Afficher les titres Masquer les titres
Ingénieur et entrepreneur, Sidy Kebe est diplômé d’un MSc en Global Entrepreneurship & Innovation et d’un Master en Management. Passionné par la littérature africaine, la politique et le panafricanisme, il livre une analyse lucide et documentée de la prédation en République démocratique du Congo, depuis l’État indépendant de Léopold II jusqu’à l’ère du cobalt. Si le Rwanda et le M23 sont souvent désignés comme boucs émissaires de l’instabilité, ils ne représentent en réalité que les symptômes d’un système plus profond, dominé par des élites corrompues, des multinationales et des acteurs financiers internationaux qui orchestrent le pillage des richesses congolaises au détriment de son peuple. (Lire d’abord : « Congo : et si le Rwanda n’était qu’un leurre ? 1/3« ).

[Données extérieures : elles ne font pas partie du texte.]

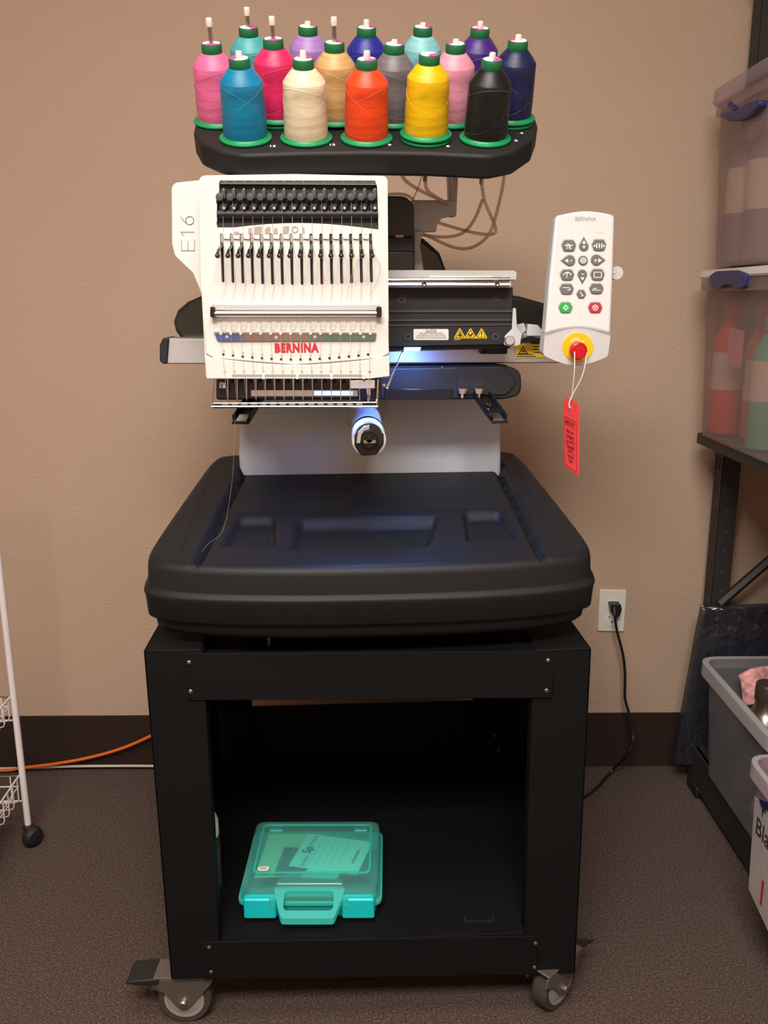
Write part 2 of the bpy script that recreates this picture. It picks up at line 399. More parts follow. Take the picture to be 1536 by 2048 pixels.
for u, v in ((990, 1470), (998, 1500)): dome(u, v, .58, .006, 'bolt', M['screw'], stand, .008)
def castor(wc, rot, pedal):
    c, s = math.cos(rot), math.sin(rot)
    def fr(x, y, z): return np.array([wc[0]+c*x-s*y, wc[1]+s*x+c*y, z])
    R = .048; ax = fr(0, 1, 0)-fr(0, 0, 0)
    mb = MB()
    for sy in (-.023, .0195):                                   # two fork cheeks
        mb.prism([fr(a, sy, b) for a, b in ((-.052, .094), (.056, .098), (.05, .086), (.012, .040), (.006, .034), (-.006, .034), (-.012, .04), (-.034, .068), (-.056, .078))], ax*.0035)
    mb.box((-.05, -.024, .096), (.055, .024, .1), fr)
    f = mb.build('castor', M['galv'], stand, bevel=.0008)
    o = fr(0, 0, R)
    MB().lathe([(R-.012, -.015), (R-.003, -.0155), (R, -.011), (R, .011), (R-.003, .0155), (R-.012, .015)], o, ax, 40).build('tyre', M['tread'], f)
    MB().lathe([(.008, -.018), (.026, -.0165), (.030, -.0155), (.030, -.0165), (R-.0125, -.0165), (R-.0125, .0165), (.008, .018)], o, ax, 40).build('wheel_hub', M['wheel'], f)
    MB().lathe([(.006, -.03), (.0075, -.028), (.0075, -.022), (.0045, -.022), (.0045, .024), (.0075, .024), (.0075, .028)], o, ax, 10).build('axle_bolt', M['bolt'], f)
    if pedal:
        pb = MB().prism([fr(a, -.026, b) for a, b in ((-.04, .10), (-.095, .094), (-.1, .088), (-.07, .085), (-.05, .082), (-.04, .09))], ax*.052)
        pb.build('brake_pedal', M['rubber'], f, bevel=.002)
        MB().tube([fr(-.05, -.027, .082), fr(-.05, .027, .082)], .004, 8).build('pedal_pin', M['bolt'], f)
pc = FZ(.048).at(368, 2008); castor(pc+np.array([0, .025, 0]), math.radians(-4), True)
pc = FZ(.048).at(1112, 1978); castor(pc+np.array([0, .02, 0]), math.radians(42), False)
MB().prism([FZ(.085).at(*q) for q in ((1130, 1880), (1188, 1882), (1150, 1905), (1120, 1912))], (0, 0, .004)).build('brake_pedal', M['rubber'], stand)
pc = np.array([xl+.07, .57, 0]); castor(pc, math.radians(20), False)
pc = np.array([xr-.07, .57, 0]); castor(pc, math.radians(70), False)

# ================================================================== the moulded table
table = thing('work_table', 'black moulded plastic worktable with shallow trays on top of the stand', 'table', (.04, .24, .74))
ZF, SL = .857, .168
def ztop(y): return ZF + (y+.02)*SL
PLT = Plane((0, -.02, ZF), (0, -.132, 1))
def bnd(s, t, o=0.0):
    """plan position: s -1..1 across, t 0 front .. 1 back; o grows the outline"""
    xc = .0405+.007*t
    w0, w1 = .357, .312
    w = w0 + (w1-w0)*t**1.15
    bow = .030*(abs(s)**2.6)
    y0 = -.026 + bow; y1 = .505
    y = y0 + (y1-y0)*t
    return np.array([xc + (w+o)*s, y - o*(1-2*t)])
def sq(s, t):
    """round the corners of the s-t square"""
    a, b = s, 2*t-1; k = .05
    f = lambda q, r: q*math.sqrt(max(0, 1-.5*k*(abs(r)**14)))*1.0
    m = (abs(a)*abs(b))**10
    return a*(1-.035*m), (b*(1-.05*m)+1)/2
def recess(x, y):
    d = 0
    def box(px, dep, soft):
        q = [PLT.at(*p) for p in px]
        yb, yf = (q[0][1]+q[1][1])/2, (q[2][1]+q[3][1])/2
        t = (y-yf)/(yb-yf)
        xa = q[3][0]+(q[0][0]-q[3][0])*t; xb = q[2][0]+(q[1][0]-q[2][0])*t
        s1 = min(x-xa, xb-x); s2 = min((y-yf)*1.0, (yb-y)*.55)
        g = lambda e, w: max(0, min(1, e/w))
        k = g(s1, soft)*g(s2, soft); k = k*k*(3-2*k); return dep*k
    d += box(((474, 1026), (556, 1030), (556, 1093), (441, 1091)), .015, .012)
    d += box(((590, 1030), (888, 1026), (862, 1094), (572, 1098)), .018, .018)
    d += box(((920, 1020), (1003, 1017), (1044, 1078), (930, 1084)), .015, .012)
    for (a, b) in (((478, 962), (388, 1140)), ((1003, 950), (1095, 1138))):
        p, q = PLT.at(*a), PLT.at(*b); e = (q-p)[:2]; L = np.linalg.norm(e); e = e/L
        w = np.array([x, y])-p[:2]; al = w@e; pr = abs(w[0]*e[1]-w[1]*e[0])
        if -.03 < al < L: k = max(0, 1-pr/.010)*min(1, (L-al)/.012); d += .012*k*k*(3-2*k)
    (pa, pb), (qa, qb) = [(PLT.at(*a), PLT.at(*b)) for a, b in (((478, 962), (388, 1140)), ((1003, 950), (1095, 1138)))]
    tl_ = (y-pb[1])/(pa[1]-pb[1]); xa = pb[0]+(pa[0]-pb[0])*tl_; xb = qb[0]+(qa[0]-qb[0])*tl_
    e_ = max(0, min(1, .5+min(x-xa, xb-x)/.008)); d += (SL-.132)*max(0, y+.02)*e_
    ys = PLT.at(740, 1112)[1]
    d += .0012*(1 if y > ys+.0015*abs(x) and abs(x-.04) < .30 else 0)
    yt = PLT.at(740, 1022)[1]
    d -= .0012*(1 if y > yt and abs(x-.04) < .26 else 0)
    return d
NS, NT = 200, 150
vs, fs = [], []
for j in range(NT+1):
    for i in range(NS+1):
        s, t = sq(-1+2*i/NS, j/NT); x, y = bnd(s, t, -.012); vs.append((x, y, ztop(y)-recess(x, y)))
for j in range(NT):
    for i in range(NS):
        a = j*(NS+1)+i; fs.append((a, a+1, a+NS+2, a+NS+1))
loop = [i for i in range(NS+1)] + [j*(NS+1)+NS for j in range(1, NT+1)] + [NT*(NS+1)+i for i in range(NS-1, -1, -1)] + [j*(NS+1) for j in range(NT-1, 0, -1)]
def ring(o, d):
    out = []
    for k in loop:
        j, i = divmod(k, NS+1); s, t = sq(-1+2*i/NS, j/NT); x, y = bnd(s, t, o); out.append((x, y, ztop(y)-d))
    return out
prev = loop
for o, d in ((-.006, .0016), (-.0015, .006), (0, .013), (.0015, .040), (.002, .0435), (.0065, .047), (.0075, .051), (.006, .056), (.004, .088), (.002, .091), (-.005, .0925), (-.007, .110), (-.014, .120), (-.032, .127)):
    k0 = len(vs); vs += ring(o, d); cur = list(range(k0, k0+len(loop)))
    for a in range(len(loop)):
        b = (a+1) % len(loop); fs.append((prev[b], prev[a], cur[a], cur[b]))
    prev = cur
fs.append(tuple(prev[::-1]))
tb = mesh_obj('table_shell', vs, fs, M['tray'], table, smooth='auto')
tb.data.set_sharp_from_angle(angle=math.radians(60))
MB().box((-.2, .08, .716), (.3, .5, .752)).build('table_chassis', M['steel_black'], table, bevel=.004)
MB().lathe([(.004, 0), (.004, .018)], P(538, 1284, .06)+np.array([0, 0, -.006]), (0, 0, 1), 8).build('levelling_screw', M['bolt'], table)
# ================================================================== the embroidery machine
mach = thing('embroidery_machine', 'white sixteen-needle embroidery machine with black carriage and thread rack above', 'sewing machine', (.05, .42, .8))
YH = .05; FH = FY(YH)
# --- grey column rising from the table
col_px = rounded([(480, 957), (477, 905), (480, 860), (512, 796), (1000, 790), (1002, 860), (1002, 955)], [0, 10, 30, 20, 20, 0, 0])
cb = plate('column', col_px, FY(.42), .12, M['grey'], mach, bevel=.006, seg=3)
# --- cylinder arm with the rotary hook
AF = P(738, 880, .075); AB = np.array([P(738, 880, .075)[0], .44, AF[2]+.012])
ad = (AF-AB)/np.linalg.norm(AF-AB)
arm = MB().lathe([(.034, 0), (.033, .02), (.0275, .06), (.0265, .30), (.0272, .345), (.0272, .362)], AB, ad, 32).build('cylinder_arm', M['lgrey'], mach)
MB().lathe([(.05, .012), (.047, .022), (.038, .030), (.031, .04)], AB, ad, 32).build('arm_collar', M['grey'], arm)
FA = Plane(AF, (0, -1, 0))
MB().lathe([(.0278, .30), (.0283, .302), (.0283, .316), (.0278, .318)], AB, ad, 32).build('needle_plate_ring', M['chrome'], arm)
plate('hook_shroud', [(709, 868), (767, 866), (767, 886), (752, 909), (723, 911), (709, 890)], FA, .03, M['gloss'], arm, bevel=.002, off=.004)
plate('hook_housing', circ(738, 872, 27, 28), FA, .03, M['black'], arm, off=.006)
MB().lathe([(.017, 0), (.0165, .004), (.013, .005), (.012, .003), (.006, .003), (.005, .006), (.001, .006)], FA.at(738, 877, .006), NEG_Y, 24).build('rotary_hook', M['gloss'], arm)
plate('bobbin_case_latch', rrect(727, 878, 751, 884, 2), FA, .002, M['bolt'], arm, off=.012)
plate('hook_guard', [(713, 884), (716, 862), (728, 851), (738, 849), (738, 856), (728, 859), (722, 868), (720, 884)], FA, .004, M['satin'], arm, off=.011)
# --- smoked hood behind the head
hood = plate('hood', rounded([(362, 678), (350, 662), (346, 643), (354, 621), (375, 603), (410, 588), (560, 520), (700, 474), (845, 474), (880, 505), (905, 575), (1040, 592), (1096, 608), (1150, 640), (1150, 694), (410, 693), (385, 690)], [12, 12, 12, 12, 12, 20, 40, 40, 20, 20, 30, 20, 20, 20, 0, 0, 10]), FY(.34), .20, M['smoke'], mach, bevel=.012, seg=4)
# --- long aluminium beam with end cap
bm_ = plate('cross_beam', [(330, 676), (1122, 690), (1122, 726), (330, 728)], FY(.29), .06, M['satin'], mach, bevel=.002)
plate('beam_end_cap', rounded([(319, 690), (326, 676), (338, 675), (334, 728), (326, 728), (319, 722)], 4), FY(.285), .07, M['black'], bm_, bevel=.002)
plate('warning_label', [(1030, 688), (1098, 686), (1098, 714), (1031, 717)], FY(.288), .0006, M['yellow'], bm_)
FB = FY(.2874)
plate('warning_label_header', [(1062, 682), (1098, 682), (1098, 688), (1062, 688)], FB, .0006, M['print_black'], bm_)
for k, (v, a, b) in enumerate(((693, 1066, 1096), (699, 1066, 1096), (705, 1068, 1096), (709, 1034, 1066), (713, 1034, 1072))):
    plate('label_text_line', [(a, v-1), (b, v-1), (b, v+.6), (a, v+.6)], FB, .0003, M['print_black'], bm_)
plate('warning_triangle', [(1046, 692), (1056, 708), (1037, 708)], FB, .0003, M['print_black'], bm_, holes=[[(1046, 695), (1053, 706.5), (1040, 706.5)]])
plate('burst_symbol', circ(1046.5, 702.5, 2.4, 8), FB, .0003, M['print_black'], bm_)
# --- black hoop beam below
hb = plate('hoop_beam', rounded([(432, 740), (1000, 732), (1043, 738), (1043, 792), (1005, 799), (432, 800)], [6, 8, 30, 30, 8, 6]), FY(.25), .09, M['black'], mach, bevel=.005, seg=3)
plate('beam_lip', [(770, 777), (905, 779), (905, 799), (770, 799)], FY(.247), .004, M['gloss'], hb, bevel=.001)
plate('beam_cover', rounded([(915, 736), (1012, 736), (1036, 765), (1012, 790), (915, 790)], [2, 14, 18, 14, 2]), FY(.246), .006, M['black'], hb, bevel=.002)
dome(884, 734, .25, .0025, 'beam_screw', M['bolt'], hb)
for u in (925, 958):
    p = P(u, 782, .232)
    MB().lathe([(.0035, -.012), (.0035, -.004), (.0075, -.004), (.0075, 0), (.009, 0), (.009, .005), (.0075, .006)], p, (0, 0, 1), 14).build('thumb_screw', M['chrome'], hb)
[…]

Rwanda 1994 : le génocide et la poudrière de l’Est
Au Rwanda, le génocide des Tutsi, au cours duquel un million de personnes ont été massacrées, n’est pas un accident : il résulte d’une planification où Belges et Français portent leur part de responsabilité. Lorsque les troupes du Front patriotique rwandais de Paul Kagame mettent fin au massacre, la peur renverse les rôles. Des centaines de milliers de Hutu – civils, soldats, miliciens, mais aussi génocidaires convaincus – fuient vers le Zaïre.
Le Nord-Kivu et le Sud-Kivu deviennent des camps à ciel ouvert. Les ONG montent des tentes, distribuent de l’aide, mais la situation se détériore : les génocidaires reconstituent leurs structures, profitent des dons pour se réarmer et transforment les camps en bases. L’ONU observe, impuissante. Le régime de Mobutu s’effondre peu après, renversé en 1996 par une coalition menée par le Rwanda, l’Ouganda, l’Angola et des rebelles congolais. Cependant la guerre ne cesse pas : des Hutu extrémistes se réfugient dans les forêts congolaises, deviennent les Forces démocratiques de libération du Rwanda (FDLR) et attaquent les Banyamulenge, Tutsi congolais présents depuis des générations mais vus comme des « étrangers ».
Les Banyamulenge se défendent en créant des mouvements comme le RCD, le CNDP, puis le M23. Ces groupes se proclament protecteurs et réclament l’application d’accords de paix. Pourtant, ils ne sont qu’une fraction d’un ensemble de plus de deux cents milices, et leurs profits sont insignifiants comparés à ceux des véritables prédateurs. Les autorités et les médias en font des boucs émissaires, occultant l’horreur commise par d’autres acteurs.
Malgré leur faiblesse militaire, les FDLR restent dirigées par d’anciens génocidaires et bénéficient d’appuis locaux. Pour les Rwandais et les Banyamulenge, tolérer leur présence revient à accepter la résurgence d’une idéologie meurtrière. S’y ajoutent l’absence d’une armée nationale efficace, une justice défaillante et une administration fantomatique ; l’Est du Congo devient une poudrière alimentée par la haine, la peur et l’avidité.
Soutien du CNDP ou du M23 par le Rwanda au Congo : Une guerre de survie
Le Rwanda n’a pas oublié le génocide. Pour Kigali, la présence des FDLR sur le sol congolais est une menace existentielle. Ces milices issues des génocidaires de 1994 se cachent dans la forêt, attaquent des villages et n’ont jamais renoncé à leur haine. Dans ces conditions, soutenir des groupes comme le CNDP ou le M23 apparaît, du côté rwandais, comme un acte de survie. La petite nation enclavée refuse de cohabiter avec ceux qui ont tenté d’exterminer son peuple. Les Banyamulenge partagent cette angoisse.
Cette justification sécuritaire a aussi une dimension économique : la guerre coûte cher. Les milices se financent en taxant les mines et les routes. Le M23 prélève environ 800 000 USD par mois sur le coltan. Cela paraît important, mais c’est infime face aux milliards en jeu. Léopold II aurait tiré plus d’un milliard de dollars de ses exportations de caoutchouc ; aujourd’hui on estime que 24 000 milliards de dollars de ressources gisent encore dans le sous-sol congolais. Les revenus du M23 sont une goutte d’eau dans cet océan de richesse et n’expliquent pas la pauvreté du pays.
La vraie question n’est pas de savoir combien gagnent les milices, mais pourquoi un pays aussi riche reste aussi pauvre. C’est que la violence est un mode de gouvernance et la corruption une culture politique. Les groupes armés se multiplient car l’État est absent ou complice. La guerre est devenue un mode de survie pour les communautés locales, les milices et un État rwandais qui se sent toujours menacé tant que les FDLR subsistent.